In several recent studies, teenage and young adult users who spend the most time on Instagram, Facebook and other platforms were shown to have a substantially (from 13 to 66 percent) higher rate of reported depression than those who spent the least time.

What does this mean for your children as they navigate and adjust to the new normal in their life?

How your posts affect your child

No Facebook, or other social media post, is ever truly private. Even after choosing the strictest settings, people whom you did not intend may still see your posts. This may include your children, or it may include the parents of your children’s friends.

It is no surprise that people often speculate on someone’s divorce and the nature of it, and it is also no surprise that some of those conversations may take place in your child’s presence. Hearing secondhand information is never healthy for a child, especially when it involves their family.

How does social media affect you?

You may believe that social media is not a hindrance, but a help to you during this time in your life. After all, it is a fast and easy way to keep everyone you know up-to-date on how you are doing. The National Center for Biotechnology Information, as part for the National Institutes for Health, however, cites a study that links social media use to a higher likelihood of suicidal thoughts and actions.
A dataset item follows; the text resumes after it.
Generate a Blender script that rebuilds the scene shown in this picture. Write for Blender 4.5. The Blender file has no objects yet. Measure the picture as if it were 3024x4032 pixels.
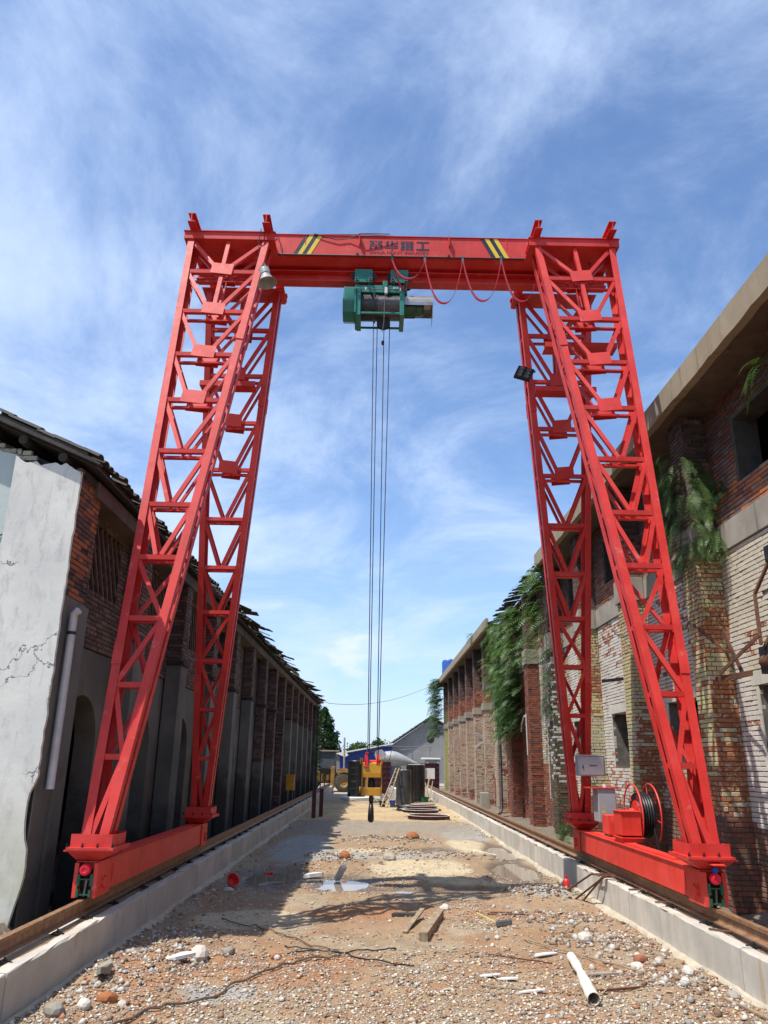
import bpy, math, random
import numpy as np
from mathutils import Vector, Matrix, Quaternion
random.seed(7); RNG = np.random.default_rng(7)
SC = bpy.context.scene
COL = SC.collection
R = math.radians

# ---------------------------------------------------------------- camera
PITCH, ROLL, YAW, FPX, EYE = .3131, .0159, .007, 3039.99, 1.95
Fv = np.array([math.sin(YAW)*math.cos(PITCH), math.cos(YAW)*math.cos(PITCH), math.sin(PITCH)])
Rv = np.array([math.cos(YAW), -math.sin(YAW), 0]); Uv = np.cross(Rv, Fv)
cr, sr = math.cos(ROLL), math.sin(ROLL)
CX, CY = Rv*cr+Uv*sr, -Rv*sr+Uv*cr
cam = bpy.data.cameras.new('camera'); camo = bpy.data.objects.new('camera', cam); COL.objects.link(camo)
M = Matrix(((CX[0], CY[0], -Fv[0], 0), (CX[1], CY[1], -Fv[1], 0), (CX[2], CY[2], -Fv[2], EYE), (0, 0, 0, 1)))
camo.matrix_world = M
cam.sensor_fit = 'VERTICAL'; cam.sensor_height = 24; cam.lens = FPX/4032*24
cam.clip_end = 3000; cam.clip_start = .05
SC.camera = camo
def proj(P):
    d = np.asarray(P, float)-np.array([0, 0, EYE]); z = d@Fv
    return 1512+FPX*(d@CX)/z, 2016-FPX*(d@CY)/z, z

# ---------------------------------------------------------------- sun, sky, exposure
SUNV = Vector((-.39, -.27, 1)).normalized()
sun = bpy.data.lights.new('sun', 'SUN'); sun.energy = 4.5; sun.angle = R(.53); sun.color = (1, .95, .87)
suno = bpy.data.objects.new('sun', sun); COL.objects.link(suno); suno.location = (-20, -5, 40)
suno.rotation_euler = SUNV.to_track_quat('Z', 'Y').to_euler()
world = bpy.data.worlds.new('World'); SC.world = world; world.use_nodes = True
SC.view_settings.view_transform = 'Standard'; SC.view_settings.look = 'None'
SC.view_settings.exposure = .44; SC.view_settings.gamma = 1; SC.view_settings.use_curve_mapping = False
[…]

At a time when grief over the end of a relationship can engender feelings from denial to depression, actively engaging in activities that can exacerbate sadness and loneliness seems imprudent at best. In addition, the “highlight reels” of people’s lives that are seen online (i.e. everyone is having as good time except you) further increase the difficulty of an already difficult time.  

So how do I cope?

Taking a break from social media during your divorce is smart and healthy. Reaching out to people via phone or in person – where you can hear their voice – can provide the support and belonging that you need until the dust has settled and stability has been restored.